Out of the journey, I got a magnificent mastermind group, discovered a gift for making worksheets, and got much clearer picture of what my anxiety about working with people looks like (if not how to resolve it).

This workshop felt like an affirmation and a reminder that I only have to be who I am. And who I am right now is someone who likes to think and write and design and create things that other people can use to help them discover things about themselves.

It’s also a marker that I am on a different path than I thought I would be. There is a measure of grief in that, and also a glimmer of excitement. I don’t know where this will lead; I have no idea what I will be doing 5 years hence. I’m not even sure what I want to be doing. There is more to discover about who I am and what gifts I have to bring the world.

I feel humbled by the process. I thought I could decide who I am and who I was going to be. It turns out that who I am had other ideas, and I’m more along for the ride than I thought.

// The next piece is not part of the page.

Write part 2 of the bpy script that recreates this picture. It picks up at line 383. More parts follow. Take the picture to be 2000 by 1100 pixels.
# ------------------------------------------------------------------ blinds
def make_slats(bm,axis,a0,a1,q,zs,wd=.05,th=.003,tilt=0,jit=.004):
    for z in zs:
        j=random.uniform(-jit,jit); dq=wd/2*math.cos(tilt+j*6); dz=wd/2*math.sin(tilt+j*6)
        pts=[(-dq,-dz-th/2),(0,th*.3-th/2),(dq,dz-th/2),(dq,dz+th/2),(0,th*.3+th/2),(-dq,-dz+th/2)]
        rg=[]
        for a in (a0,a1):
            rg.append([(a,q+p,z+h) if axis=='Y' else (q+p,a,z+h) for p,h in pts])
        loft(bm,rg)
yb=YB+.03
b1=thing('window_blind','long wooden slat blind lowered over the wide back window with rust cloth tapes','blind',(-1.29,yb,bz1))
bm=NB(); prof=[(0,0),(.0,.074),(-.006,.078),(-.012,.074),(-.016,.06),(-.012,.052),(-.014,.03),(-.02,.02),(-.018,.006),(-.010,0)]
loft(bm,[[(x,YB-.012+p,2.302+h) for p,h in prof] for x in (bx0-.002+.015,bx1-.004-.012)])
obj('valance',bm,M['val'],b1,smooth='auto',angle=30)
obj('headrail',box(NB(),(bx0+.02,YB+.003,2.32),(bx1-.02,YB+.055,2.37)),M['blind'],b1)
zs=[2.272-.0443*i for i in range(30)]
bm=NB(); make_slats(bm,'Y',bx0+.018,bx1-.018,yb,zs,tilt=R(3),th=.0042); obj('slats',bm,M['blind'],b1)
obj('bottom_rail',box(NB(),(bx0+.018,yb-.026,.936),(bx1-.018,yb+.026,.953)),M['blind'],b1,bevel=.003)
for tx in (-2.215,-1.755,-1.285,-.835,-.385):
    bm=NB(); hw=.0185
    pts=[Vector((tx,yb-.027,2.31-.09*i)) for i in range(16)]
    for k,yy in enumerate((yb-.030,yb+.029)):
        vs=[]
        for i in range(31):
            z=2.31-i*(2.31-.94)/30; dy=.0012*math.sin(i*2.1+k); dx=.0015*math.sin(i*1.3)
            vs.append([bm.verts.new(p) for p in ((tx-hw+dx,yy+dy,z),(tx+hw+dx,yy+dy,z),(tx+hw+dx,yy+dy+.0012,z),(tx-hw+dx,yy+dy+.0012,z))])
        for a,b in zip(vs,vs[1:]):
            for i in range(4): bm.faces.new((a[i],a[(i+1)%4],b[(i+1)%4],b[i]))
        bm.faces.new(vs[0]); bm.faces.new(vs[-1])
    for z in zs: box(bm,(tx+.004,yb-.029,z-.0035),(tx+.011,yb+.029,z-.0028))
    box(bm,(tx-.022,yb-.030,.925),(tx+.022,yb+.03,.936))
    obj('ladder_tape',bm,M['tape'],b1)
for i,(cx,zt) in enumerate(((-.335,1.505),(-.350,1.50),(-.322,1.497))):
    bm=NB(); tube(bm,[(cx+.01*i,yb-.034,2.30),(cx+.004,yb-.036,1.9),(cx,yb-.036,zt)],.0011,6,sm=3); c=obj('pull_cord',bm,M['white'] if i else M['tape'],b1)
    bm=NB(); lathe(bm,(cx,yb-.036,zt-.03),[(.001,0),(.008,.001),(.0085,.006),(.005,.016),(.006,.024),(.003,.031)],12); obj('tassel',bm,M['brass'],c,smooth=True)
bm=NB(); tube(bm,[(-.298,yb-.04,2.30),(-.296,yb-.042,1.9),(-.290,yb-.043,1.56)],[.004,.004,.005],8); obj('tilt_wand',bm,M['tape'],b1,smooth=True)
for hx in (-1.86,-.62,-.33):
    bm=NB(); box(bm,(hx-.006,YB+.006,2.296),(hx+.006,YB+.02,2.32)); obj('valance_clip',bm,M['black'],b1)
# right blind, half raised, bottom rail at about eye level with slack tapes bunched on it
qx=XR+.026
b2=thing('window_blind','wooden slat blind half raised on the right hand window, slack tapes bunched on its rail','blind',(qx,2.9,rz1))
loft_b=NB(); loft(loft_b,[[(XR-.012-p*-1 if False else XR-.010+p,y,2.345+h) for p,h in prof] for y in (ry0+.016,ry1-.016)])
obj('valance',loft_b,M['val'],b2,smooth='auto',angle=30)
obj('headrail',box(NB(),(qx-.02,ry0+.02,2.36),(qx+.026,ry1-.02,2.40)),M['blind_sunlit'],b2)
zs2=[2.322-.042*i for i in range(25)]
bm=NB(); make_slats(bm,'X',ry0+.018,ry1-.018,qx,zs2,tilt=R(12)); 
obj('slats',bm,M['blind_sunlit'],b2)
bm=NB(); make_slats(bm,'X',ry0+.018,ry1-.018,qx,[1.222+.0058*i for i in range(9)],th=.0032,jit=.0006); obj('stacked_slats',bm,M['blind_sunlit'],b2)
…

I thought I was on a path, and there was a brick wall in the way, and I would hike up my skirts and smash headlong into it, emerging triumphant.

What actually happened was that I got weary of beating my head on it. I wandered off the path. I sat down in the grass and cried.

But looking around, I see there are many paths. Some lead around the brick wall. Some lead in entirely different directions. Perhaps, when I’m rested, I’ll explore some of them.

Comments

  1. How fantastic and wonderful to read this and see what you learned and took away! My gosh, I just loved reading this. Thank you for coming and for taking our work in such a rich way. Big grin!

  2. Hi Jen,
    Thank you, and thanks for stopping by! I really enjoyed the workshop and have always gotten a lot from your books. And, I appreciate the no-upsell philosophy. =)

    Emma

  3. I loved this article, and got a lot out of reading it. I’m always impressed by how open, thoughtful, and heart-centered your writing is. It’s very accessible and I actually felt this sense of safety for myself in reading it.

    I’ve recently started writing the book I’ve had in mind for years now to write. I got really into it, and have actually been writing at pretty much every opportunity. But. I’ve basically written three pages and have been going back and redoing them over and over. Every time I start to write more I become convinced the imaginary audience won’t be drawn in by it as is and I need to change things first…not helpful.

    So I’m taking the points about “playing Hamlet” to heart, and the very helpful guidance around structure and thickening. I’m going to play with it more. I’d had a goal to write twenty pages this week…these insights might help me do it.

  4. @Sarah
    Awesome. Yeah, I started my “book” a few weeks ago, wrote a few outlines, and then preceded to rewrite the introduction for three days before I realized I was totally off track.

    I think it’s scary to write the meat of it. The idea is beautiful and shiny, and then there’s the actual writing, and that prompts the imagining of the people reading it, and then it all becomes a pile of stuckness.

    So, my next step is to sit down and start creating a container for writing that will get me to refocus each day on what I want to say, instead of churning around who might read it. This container piece seems really important, to regroove our brain toward consistent writing instead of consistent churning. It’s part organization, part physical space, part mental framing, and part accountability and support. Probably some other parts I haven’t discovered yet. I need more (internal and external) structure to keep the “just write!” inspiration-idea part from fizzling out.

  5. Following up on that last comment, I think what the workshop gave me fundamentally was the permission to create the kind of structure that I imagined that a “real writer” would have to support their craft. Because I am a “real writer”.